The point of fail forward design in terms of game and scenario design has to do with challenging the perspective of formulating a game as a series of instances of obstacles with checks (either simple, like a literal die roll, or elaborate like a combat encounter) to see whether or not the characters can pass them. Such a design has two flaws - one, in that it is possible for checks to become irrelevant if they revert state on failure, because they may be tried an arbitrary number of times until success is statistically guaranteed; the other, in that it is possible for the game to enter a dead end state, in which there are no viable moves forward (at which point, the players+DM will inevitably fiat a continuation of the activity in the form of e.g. scrapping everything and rolling new characters, starting a new campaign, etc).

So instead of designing things from the perspective of pass-and-continue, fail-and-return-to-state type interactions, a fail-forward design philosophy focuses on forks - each point at which something is decided (via whatever mechanism) should not question 'does the game continue?', it should only and entirely question 'in which direction does the game continue?' taking continuation as a strict given. This generally means that you reduce the number of times that the system/DM/players engage with the mechanics to ask a spurious question, e.g. one where there's either only one inevitable answer or one acceptable answer.
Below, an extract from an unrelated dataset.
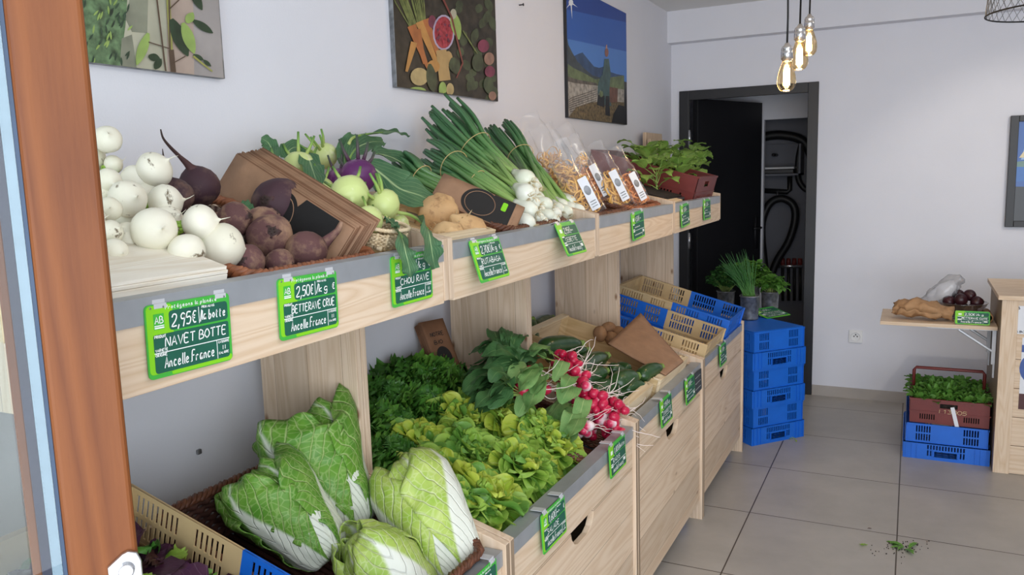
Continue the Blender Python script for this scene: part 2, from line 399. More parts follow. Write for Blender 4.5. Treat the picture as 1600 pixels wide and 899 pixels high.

The pre-existing business term isn't really meaningful here.

Eldan
2018-11-21, 06:31 AM
I'm definitely on the "plot-level setback" side. I usually plan relatively few combats. One per session, occasionaly two, and usually a few ways to not have that combat. Mostly, I try to plan my adventures out as trees, and a combat is usually a branching point:

-The PCs kill the villain
-The PCs take the villain prisoner
-The VIllain escapes
-The PCs escape, but the villain wins
-The villain wins, the PCs are defeated
-The PCs never meet the villain

As usual branching points, with a few notes on what might happen on each one.